By 2025 and beyond, strategists expect doctrine to evolve accordingly. The U.S. has already signaled this in its 2022 AI guidance, saying that “for each autonomous weapon system, humans must exercise meaningful control” – but what that means is still a subject of study. For now, the frontline mission remains understanding the limits and capabilities of algorithmic force. The generals of the future may ask not “Where are the troops?” but “Where is the server rack?” as much as the parade.
Ultimately, the growing role of AI in war raises profound philosophical and ethical questions. Will humans become obsolete in war? Possibly as direct combatants, but many argue we will still be needed as supervisors and judges of the machines. As Paul Scharre and others note, prediction tools do well at analyzing probabilities, but judgment – considering strategy, diplomacy and ethics – is still a human specialty. Wars will still be political; algorithms can win battles but might struggle with the bigger picture.

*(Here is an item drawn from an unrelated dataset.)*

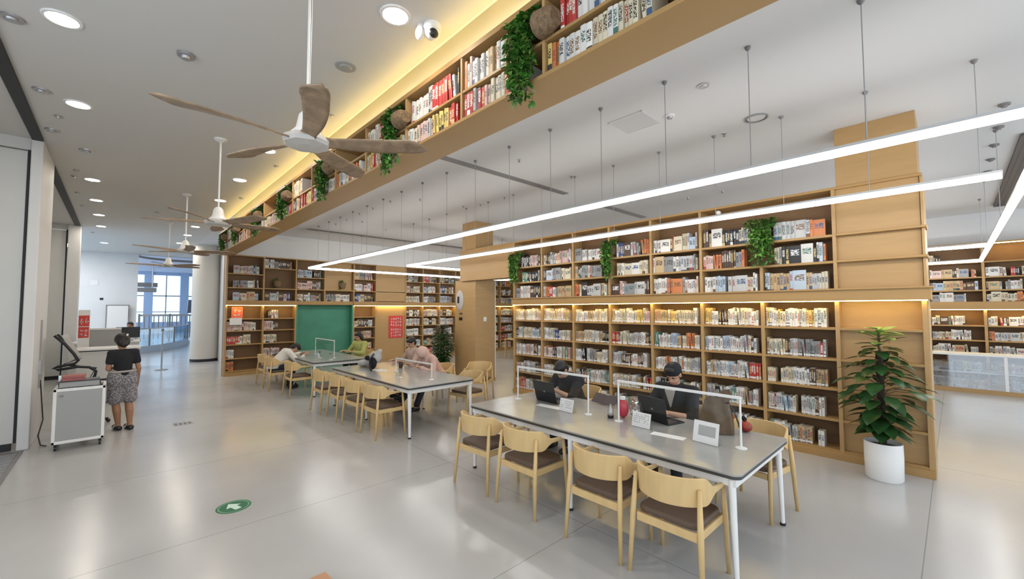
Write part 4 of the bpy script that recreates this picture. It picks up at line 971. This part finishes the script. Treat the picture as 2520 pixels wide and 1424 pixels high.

Is war more or less likely when battles are fought by robots and code? History offers no easy answer. In one view, as Anduril’s blog put it, “only superior military technology can credibly deter war” – suggesting that advanced AI arms could enforce peace by making conflict suicidal. In another view, weaponizing the digital domain could make conflicts lightning-fast and uncontrollable. The 2017 open letter warned of “destabilizing effects” once Pandora’s box is opened. At the very least, AI adds unpredictability: a software glitch or cyberattack might ignite combat without human intention.
What does the battlefield look like without human faces? Imagine a war entirely run by machines: analysts liken it to two rival data centers disputing ownership of the world’s resources. In such a post-human war, there would be little time for diplomacy. Communications would hop across satellites, fiber links and 5G, each hack or deception being another salvo. The “fog of war” might lift in some ways – machines share a clearer picture – but new fogs (jamming, falsified sensor data, runaway algorithms) will emerge.
In sum, the line between war and computation is blurring. We are on a slippery slope where a mistake in an algorithm could have the gravity of a missile strike. As one military sage quipped, today’s weapons are no longer just made of steel, but also of software. Whether this makes future wars “better” (more humane and short) or “worse” (faster and more catastrophic) remains to be seen. What is certain is that we are stepping into an era where battles will be fought as much in code as with bullets, and that requires us to rethink strategy, ethics, and the very nature of human combat.